Here Be Dragons

So Jane has decided she likes dragons. She has a book that catalogs the dragons of the world and gives locations with names and features. An animated book but to an eight year old, it is the Dragon Bible.

One morning she was being particularly insistent on us getting a dragon that I made a deal with her; If you find a real dragon that breathes fire and flies then we will buy it. “FOR REAL?” “Yes, For REAL.” Assuming of course that it is for sale. We might have to capture it. Using the pure imagination of a child she smiled and was inspired to find this mystical creature.

I heard about finding a dragon for the next week. We talked about hunting them.
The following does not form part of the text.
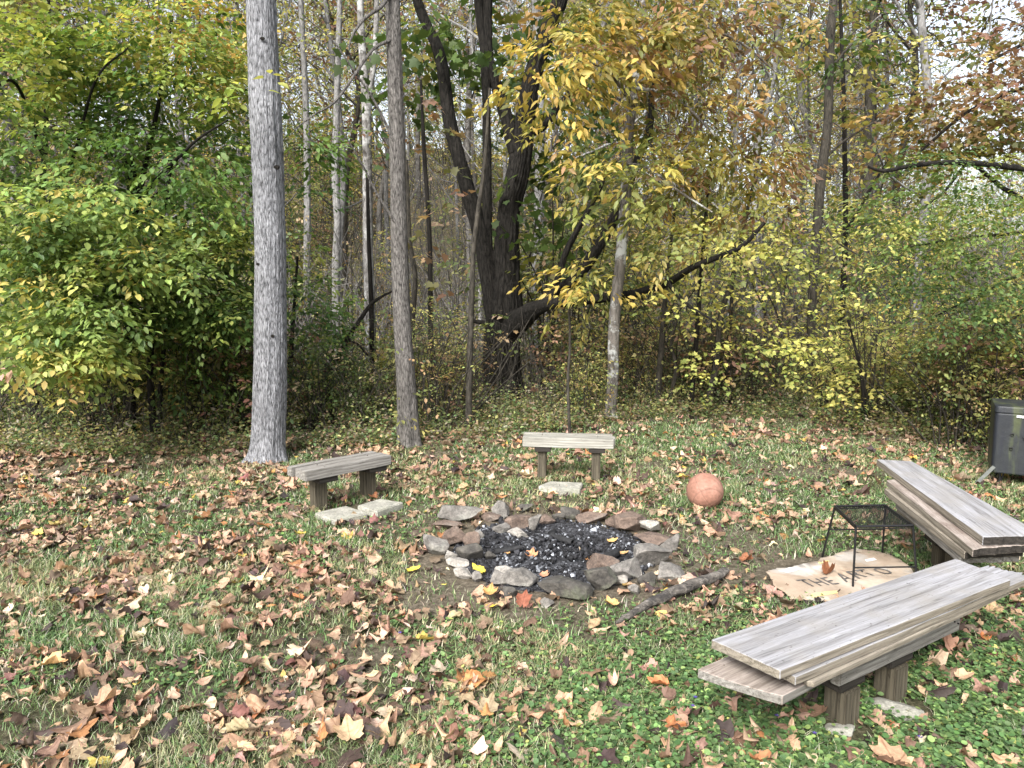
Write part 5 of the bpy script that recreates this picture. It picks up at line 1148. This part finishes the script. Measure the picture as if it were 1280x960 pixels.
# ---- cardboard with print
def cardboard():
    out = [(957, 719), (966, 714), (974.5, 711), (998, 708), (1020, 704), (1026, 697), (1045, 692), (1065, 688.5), (1082, 690), (1099, 691.5), (1120, 700), (1137, 709), (1150, 722), (1120, 742), (1085, 752), (1050, 753), (1020, 752), (1003, 750), (990, 750), (984, 744), (966.5, 733)]
    out = [(640+(a_-640), b_) for a_, b_ in out]
    pts = [P(a_, b_, .02) for a_, b_ in out]; c = np.mean(pts, 0); rng = random.Random(4)
    fine = []
    for i in range(len(pts)):
        p, q = pts[i], pts[(i+1) % len(pts)]
        for t in (0, .25, .5, .75): e = p*(1-t)+q*t; e = e+np.array([rng.uniform(-.008, .008), rng.uniform(-.008, .008), 0])*(t > 0); fine.append(e)
    poly = np.array([(p[0]-c[0], p[1]-c[1]) for p in fine])
    bm = bmesh.new(); vs = [bm.verts.new((a_, b_, 0)) for a_, b_ in poly]; f = bm.faces.new(vs); bmesh.ops.triangulate(bm, faces=[f])
    for _ in range(3):
        bmesh.ops.subdivide_edges(bm, edges=[e for e in bm.edges if e.calc_length() > .03], cuts=1, use_grid_fill=False); bmesh.ops.triangulate(bm, faces=bm.faces)
    bmesh.ops.beautify_fill(bm, faces=bm.faces, edges=bm.edges)
    zf = lambda x, y: .026+.018*(float(fbm(x*3.2+5, y*3.2, 101, 2))-.5)*2*.6+.006*math.sin((x*.8+y)*14)-.008*math.exp(-((x*.9+y*.3-.05)/.012)**2)-.007*math.exp(-((y-.06+x*.25)/.01)**2)
    for v in bm.verts: v.co.z = zf(v.co.x, v.co.y)
    bmesh.ops.recalc_face_normals(bm, faces=bm.faces)
    if sum(f.normal.z for f in bm.faces) < 0: bmesh.ops.reverse_faces(bm, faces=bm.faces)
    r = bmesh.ops.extrude_face_region(bm, geom=list(bm.faces)); bmesh.ops.translate(bm, vec=(0, 0, -.005), verts=[v for v in r['geom'] if isinstance(v, bmesh.types.BMVert)])
    bmesh.ops.recalc_face_normals(bm, faces=bm.faces)
    m, nt, b = newmat('cardboard'); n1 = noisen(nt, coords(nt), 4, 6, .6); n2 = noisen(nt, coords(nt), 30, 5, .7)
    cc = ramp(nt, n1, [(.3, (.24, .175, .12)), (.5, (.35, .275, .205)), (.7, (.42, .36, .295))])
    cc = mixc(nt, ramp(nt, noisen(nt, coords(nt, loc=(3, 1, 0)), 3, 5, .6), [(.56, (0, 0, 0)), (.62, (.8, .8, .8))]), cc, (.40, .375, .34))
    cc = mixc(nt, .5, cc, ramp(nt, n2, [(.3, (.75, .75, .75)), (.65, (1.1, 1.1, 1.1))]), 'MULTIPLY'); nt.links.new(cc, b.inputs['Base Color']); b.inputs['Roughness'].default_value = .85
    t = thing('cardboard_sheet', 'flattened torn cardboard printed with black capitals under the small wire table', 'cardboard', (c[0], c[1], 0))
    bmobj('sheet', bm, m, t, smooth=True)
    # print
    A = P(1010, 737, .02); B = P(1119, 716.5, .02); u, L = frame(A, B)
    cu = bpy.data.curves.new('print', 'FONT'); cu.body = 'THE ART O'; cu.size = .1; cu.space_character = 1.12; cu.extrude = 0; cu.offset = .0006
    to = bpy.data.objects.new('print_tmp', cu); COL.objects.link(to); bpy.context.view_layer.update()
    me = bpy.data.meshes.new_from_object(to); bpy.data.objects.remove(to)
    V = np.array([v.co[:] for v in me.vertices]); w = V[:, 0].max(); V[:, :2] *= L/w; V[:, 1] *= 1.2
    bm = bmesh.new(); bm.from_mesh(me)
    bmesh.ops.triangulate(bm, faces=bm.faces)
    ang = math.atan2(u[1], u[0]); 
    for v in bm.verts:
        x, y = v.co.x*L/w, v.co.y*L/w*1.25; X = A[0]-c[0]+x*math.cos(ang)-y*math.sin(ang); Y = A[1]-c[1]+x*math.sin(ang)+y*math.cos(ang); v.co = (X, Y, 0)
    for _ in range(2): bmesh.ops.subdivide_edges(bm, edges=[e for e in bm.edges if e.calc_length() > .012], cuts=1); bmesh.ops.triangulate(bm, faces=bm.faces)
    for v in bm.verts: v.co.z = zf(v.co.x, v.co.y)+.0022
    bmobj('lettering', bm, simple('print_ink', (.085, .078, .072), .7, 0, 60, .6), t)
    # two strips of old packing tape and a label
    for (quad, col, nm) in [([(1022, 706), (1036, 702), (1037, 704), (1024, 708.5)], (.62, .50, .22), 'packing_tape'), ([(1014, 745), (1046, 741), (1047, 745), (1016, 749)], (.62, .50, .22), 'packing_tape'), ([(1081, 700), (1092, 699), (1096, 701), (1083, 702)], (.75, .74, .72), 'paper_label'), ([(972, 717), (990, 709), (1000, 713), (984, 719)], (.68, .66, .62), 'paper_label')]:
        bm = bmesh.new(); q = [P(a_, b_, .02) for a_, b_ in quad]; n_ = 6; gr = []
        for i in range(n_+1):
            row = []
            for j in range(3):
                s_, v_ = i/n_, j/2; p = (q[0]*(1-s_)+q[1]*s_)*(1-v_)+(q[3]*(1-s_)+q[2]*s_)*v_; x, y = p[0]-c[0], p[1]-c[1]; row.append(bm.verts.new((x, y, zf(x, y)+.0018)))
            gr.append(row)
        for i in range(n_):
            for j in range(2): bm.faces.new((gr[i][j], gr[i][j+1], gr[i+1][j+1], gr[i+1][j]))
        bmobj(nm, bm, simple(nm, col, .5), t)
cardboard()

# ---- wire table
def wire_table():
    tops = [P(1043.6, 633, .31), P(1106.8, 631.7, .31), P(1141.3, 657, .31), P(1070, 658.3, .31)]
    feet = [np.array([1.685, 3.96, 0.0]), np.array([2.01, 3.96, 0.0]), np.array([1.975, 3.53, 0.0]), np.array([1.655, 3.52, 0.0])]
    c = sum(feet)/4; c[2] = 0
    t = thing('wire_table', 'small black wire mesh side table standing on the cardboard', 'side table', c)
    tb = Tubes()
    for i in range(4):
        a_, b_ = tops[i]-c, tops[(i+1) % 4]-c; tb.add([a_, (a_+b_)/2, b_], .0065, 8)
        tb.add([a_+[0, 0, -.012], b_+[0, 0, -.012]], .003, 6)
    link('frame', tb.mesh('frame'), M_black, t, True)
    tb = Tubes()
    n = 26
    A, B, C_, D = [q-c for q in tops]
    lerp = lambda a_, b_, s_: a_*(1-s_)+b_*s_
    # expanded metal: crossed diagonal strands
    m_ = 16
    for i in range(-m_, n+m_):
        for sg in (1, -1):
            pts = []
            for j in range(m_+1):
                s_ = (i+sg*j*.9)/n; v_ = j/m_
                if 0 <= s_ <= 1: pts.append(lerp(lerp(A, B, s_), lerp(D, C_, s_), v_)-np.array([0, 0, .003]))
            if len(pts) > 1: tb.add(np.array(pts), .0013, 3)
    for i in range(n+1):
        s_ = i/n
        for (p_, q_) in ((A, B),): e = lerp(p_, q_, s_); tb.add([e+[0, -.012, .001], e+[0, .004, .004]], .003, 5)
    link('mesh_top', tb.mesh('mesh_top'), M_black, t, True)
    for i in range(4):
        tb = Tubes(); a_, b_ = tops[i]-c, feet[i]-c; tb.add([a_+[0, 0, -.005], (a_+b_)/2, b_], .0055, 8); link('leg', tb.mesh('leg'), M_black, t, True)
    for (i, j, h_) in ((0, 1, .17), (3, 2, .085 if False else .11)):
        tb = Tubes(); f = lambda k: lerp(feet[k], tops[k], (h_)/.31)-c; tb.add([f(i), (f(i)+f(j))/2, f(j)], .004, 6); link('stretcher', tb.mesh('stretcher'), M_black, t, True)
wire_table()

# ---- metal bin at the right edge
def metal_bin():
    Y0 = 5.35; s = depth(Y0, .5)/F; base = P(1240, 609); x0 = Q(1233, 560, Y0)[0]
    zt = Q(1234, 500, Y0)[2]; zb = Q(1236, 594, Y0)[2]+.02; zt -= .045
    print('bin', x0, zt, zb)
    x0 = Q(1241, 560, Y0)[0]+.064; t = thing('metal_bin', 'dark mildewed metal barrel cooker on short legs at the right edge', 'barrel cooker', (x0+.3, Y0+.05, g(x0+.3, Y0)), -.5)
    gz = g(x0+.3, Y0); W = .6; Dp = .42
    m, nt, b = newmat('bin_paint'); v = coords(nt, (1, 1, .18)); n1 = noisen(nt, v, 9, 5, .6); n2 = noisen(nt, coords(nt), 14, 6, .7)
    c = ramp(nt, n1, [(.38, (.008, .010, .016)), (.52, (.014, .017, .018)), (.62, (.045, .055, .022)), (.75, (.03, .032, .02))])
    c = mixc(nt, .5, c, ramp(nt, n2, [(.3, (.5, .5, .5)), (.7, (1.5, 1.5, 1.5))]), 'MULTIPLY'); nt.links.new(c, b.inputs['Base Color']); b.inputs['Roughness'].default_value = .55; bump(nt, b, n2, .5, .006)
    def rounded(x_0, x_1, y_0, y_1, z0, z1, r, taper=0, bulge=0):
        bm = bmesh.new(); pr = []
        cs = [(x_1-r, y_1-r, 0), (x_0+r, y_1-r, 90), (x_0+r, y_0+r, 180), (x_1-r, y_0+r, 270)]
        for cx, cy, a0 in cs:
            for k in range(7): a_ = math.radians(a0+k*15); pr.append((cx+r*math.cos(a_), cy+r*math.sin(a_)))
        rings = []
        for (z, sc_) in ((z0, 1-taper), (z0+.008, 1-taper+.01), (z1-.008, 1.0), (z1, .99)):
            rings.append([bm.verts.new((x*sc_, y*sc_, z)) for x, y in pr])
        k = len(pr)
        for a_, b_ in zip(rings, rings[1:]):
            for i in range(k): bm.faces.new((a_[i], a_[(i+1) % k], b_[(i+1) % k], b_[i]))
        bm.faces.new(rings[0][::-1]); bm.faces.new(rings[-1]); return bm
    bmobj('body', rounded(-W/2, W/2, -Dp/2, Dp/2, zb-gz, zt-gz-.05, .03, .03), m, t, smooth=False)
    bmobj('lid', rounded(-W/2-.003, W/2+.003, -Dp/2-.003, Dp/2+.003, zt-gz-.048, zt-gz, .034), m, t)
    y_ = -Dp/2-.004
    bm = bmesh.new(); boxbm(bm, -W/2+.13, -W/2+.23, y_-.006, y_+.002, zt-gz-.072, zt-gz-.056); bmobj('label_strip', bm, simple('worn_label', (.55, .55, .53), .6, 0, 60, .8), t)
    for (dx, dz) in ((.115, -.20), (.115, -.30), (.19, -.22)):
        tb = Tubes(); tb.add([(-W/2+dx, y_-.006, zt-gz+dz), (-W/2+dx, y_+.01, zt-gz+dz)], .009, 10); tb.add([(-W/2+dx-.012, y_-.008, zt-gz+dz+.012), (-W/2+dx+.012, y_-.008, zt-gz+dz+.014)], .003, 6); link('bolt', tb.mesh('bolt'), M_black, t, True)
    for (dx, dy) in ((.06, -Dp/2+.07), (.06, Dp/2-.07), (W-.06, -Dp/2+.07), (W-.06, Dp/2-.07)):
        tb = Tubes(); q = np.array([-W/2+dx, dy, 0]); tb.add([q+[0, 0, zb-gz+.02], q+[.01, -.005, (zb-gz)*.5], q+[-.005, 0, -.02]], [.011, .009, .013], 8); tb.add([q+[.035, 0, zb-gz+.01], q+[.02, 0, (zb-gz)*.4], q+[-.003, 0, -.01]], .006, 6); link('leg', tb.mesh('leg'), M_black, t, True)
    bm = bmesh.new(); boxbm(bm, -.012, .012, -.004, .004, -.09, .09); o = bmobj('drop_lever', bm, simple('dull_steel', (.16, .17, .16), .5, .4, 30, .3), t); o.location = (-W/2-.03, -Dp/2+.0, .075); o.rotation_euler = (0, .62, 0)
metal_bin()
# violets
for i, (px, py) in enumerate([(971, 899), (1018, 920), (866, 886), (869, 874), (500, 790), (1150, 922), (185, 900)]):
    p = P(px, py, .03); C_ = np.zeros((5, 3)); an = np.arange(5)*2*PI/5; D = np.stack([np.cos(an), np.sin(an), np.full(5, .3)], -1); N = np.tile([0, 0, 1.], (5, 1))
    me = leaves_mesh('violet', C_, D, N, np.full(5, .010), np.tile([.10, .06, .38], (5, 1)), T_OVAL); o = link('violet', me, M_leaf); o.location = (p[0], p[1], g(p[0], p[1])+.03)
    tag(o, 'tiny violet blue flower in the grass', 'flower', 'violets scattered in the lawn')

# ================================================================== light and camera
w = bpy.data.worlds.new('World'); sc.world = w; w.use_nodes = True; nt = w.node_tree; bg = nt.nodes['Background']
sky = nt.nodes.new('ShaderNodeTexSky'); sky.sky_type = 'NISHITA'; sky.sun_disc = False
EL, AZ = math.radians(42), math.radians(205)   # sun behind the camera, a little to the left
sky.sun_elevation = EL; sky.sun_rotation = AZ; sky.air_density = 1.0; sky.dust_density = 4.0; sky.ozone_density = 1.0
hs = nt.nodes.new('ShaderNodeHueSaturation'); hs.inputs['Saturation'].default_value = .42
nt.links.new(sky.outputs[0], hs.inputs['Color']); nt.links.new(hs.outputs[0], bg.inputs['Color']); bg.inputs['Strength'].default_value = .15
sd = bpy.data.lights.new('sun', 'SUN'); sd.energy = 2.3; sd.angle = math.radians(22); sd.color = (1, .985, .955)
so = bpy.data.objects.new('sun', sd); COL.objects.link(so)
dirv = Vector((math.sin(AZ)*math.cos(EL), math.cos(AZ)*math.cos(EL), math.sin(EL)))
so.rotation_euler = dirv.to_track_quat('Z', 'Y').to_euler(); so.location = dirv*30
cam = bpy.data.cameras.new('camera'); cam.sensor_width = 36; cam.lens = F/1280*36; cam.clip_end = 600; cam.clip_start = .05
co = bpy.data.objects.new('camera', cam); COL.objects.link(co); co.location = (0, 0, H); co.rotation_euler = (PI/2-PITCH, 0, 0); sc.camera = co
sc.view_settings.view_transform = 'Standard'; sc.view_settings.look = 'None'; sc.view_settings.exposure = 1.36; sc.view_settings.gamma = 1
sc.cycles.max_bounces = 6; sc.cycles.diffuse_bounces = 3; sc.cycles.glossy_bounces = 2; sc.cycles.transmission_bounces = 3; sc.cycles.use_denoising = True
print('done', time.time()-T0)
“Daddy do you think we will find one?”

“I’ve never seen one but who knows. You might as well keep looking just in case.”

Rinse. Repeat.

Fast forward to Saturday and Supermom and I are shopping at the Toy Story with three of the four. Later that day we had scheduled a dragon hunt. Jane was riding horses and excited about the pending quest. As we came around the very last aisle, there was a bargain bin of…dragons. Prima and Threeto grabbed a couple right away and were in love. From there we hatched a plan.
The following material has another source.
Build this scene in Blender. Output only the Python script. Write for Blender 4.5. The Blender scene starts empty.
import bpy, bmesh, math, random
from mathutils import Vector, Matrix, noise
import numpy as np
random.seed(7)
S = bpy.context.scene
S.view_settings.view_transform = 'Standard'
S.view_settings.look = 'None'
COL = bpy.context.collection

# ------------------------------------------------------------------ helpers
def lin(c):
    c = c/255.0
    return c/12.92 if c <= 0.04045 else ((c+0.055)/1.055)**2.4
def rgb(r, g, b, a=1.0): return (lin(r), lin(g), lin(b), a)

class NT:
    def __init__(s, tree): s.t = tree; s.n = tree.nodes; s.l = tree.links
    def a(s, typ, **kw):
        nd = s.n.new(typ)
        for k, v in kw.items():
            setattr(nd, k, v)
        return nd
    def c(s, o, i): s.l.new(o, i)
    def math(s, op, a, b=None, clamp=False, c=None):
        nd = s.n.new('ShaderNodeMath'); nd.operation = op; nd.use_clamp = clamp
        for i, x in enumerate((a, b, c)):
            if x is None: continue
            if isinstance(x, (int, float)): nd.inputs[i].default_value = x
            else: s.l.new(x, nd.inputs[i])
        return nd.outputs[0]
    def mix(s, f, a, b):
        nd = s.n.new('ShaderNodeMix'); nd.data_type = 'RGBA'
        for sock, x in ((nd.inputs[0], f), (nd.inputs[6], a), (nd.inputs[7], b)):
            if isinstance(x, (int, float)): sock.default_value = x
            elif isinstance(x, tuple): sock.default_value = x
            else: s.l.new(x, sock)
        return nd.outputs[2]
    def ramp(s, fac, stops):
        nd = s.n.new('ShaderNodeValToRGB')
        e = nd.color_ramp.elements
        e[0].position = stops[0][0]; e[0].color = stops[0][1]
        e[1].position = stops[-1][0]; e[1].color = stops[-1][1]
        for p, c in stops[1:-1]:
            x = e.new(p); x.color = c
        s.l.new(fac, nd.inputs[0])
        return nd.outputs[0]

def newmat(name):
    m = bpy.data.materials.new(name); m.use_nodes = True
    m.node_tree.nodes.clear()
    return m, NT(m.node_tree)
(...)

I selected four dragons for a “price check” and bought them and hid them in the trunk. Then I told the girls that the story had made a mistake and the dragons weren’t for sale. Luckily they have the attention span of a drunken kitten. Step two was to race to Grandma’s house and I hiked into the woods to hide the dragons.

Once Jane arrived I gave the ground rules for the hunt and everyone hit the ground running. The excitement grew with the first successful capture. The last dragon was the hardest to find and required rolling under a barbed wire fence. Side note: I need to diet. Now.
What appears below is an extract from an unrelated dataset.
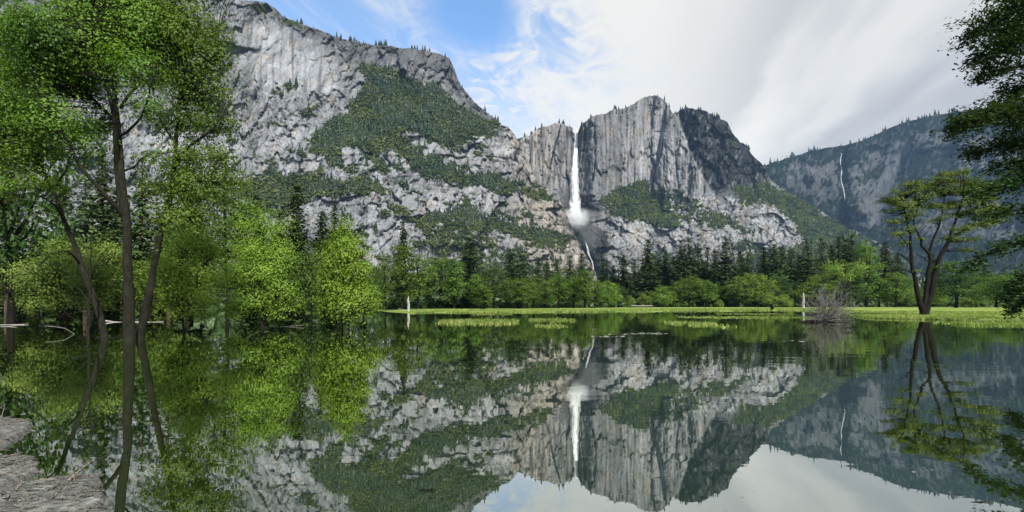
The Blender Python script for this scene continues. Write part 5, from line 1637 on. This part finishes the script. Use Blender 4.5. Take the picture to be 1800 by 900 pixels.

Everyone showing their trophy hunt!

Everyone showing their trophy hunt!

Of course, leave it to Prima to say, “OMG these look just like the ones at Toys-R-Us”

Already in the action! Dragon nibbles.

Already in the action! Dragon nibbles.

Say Cheese! Probably the only "hunt" Supermom will ever take part in.

Say Cheese! Probably the only “hunt” Supermom will ever take part in.

Suffice it to say, they love their dragons. They have gotten along for five days because of these dragons. They used iPads and made videos.

Fun fact: Dragons are good babysitters.

Fun fact: Dragons are good babysitters.

This mission was a total success. Jane made a good decision to create some protective goggles for the fire breath.

Very steam-punk kind of vibe.

Very steam-punk kind of vibe.

It is good to have a success amidst failure. I haven’t even told everyone about the rabbits in my backyard yet. Fail.

So cute though. Except for waking up at 6:45 on a Wednesday morning to find that the oldest two girls brought in three rabbits and released them into the house unattended. They did spread hay around just in case the rabbits got hungry. So I walked out of the bedroom and tried to dodge a minefield of rabbit poop, hay, and actual rabbits that were burrowed into piles of dirty laundry. I think it was a new low. I didn’t even have a response for the girls. I just pointed at the door and glared.

I dont think the dragons are helping with the mental health of the bunnies.

I dont think the dragons are helping with the mental health of the bunnies.

If you ever enjoy a one step forward and two steps back kind of existence, this post is for you. You’re welcome. And let me know if you want a bunny. We have two left.

-Underdaddy to the rescue.

16 comments

  1. LOL! My daughter has loved dragons for years. We’ve had similar conversations about whether or not dragons are real. We have books, games, figurines, stuffed dragons, and the list goes on. In fact, my daughter just let me know that for future blog posts, she no longer wants me to use her real name. She wants her own blog name. She wants to be called Queen Glory, which is her favorite dragon from her favorite dragon book series, Wings of Fire. You know your infamous mustache whistle? Mine is a damn dragon figurine with very pointy wings that pierces the skin like a thousand tiny knives. It could be worse though. She could be into Justin Beiber, and then what the hell would I do?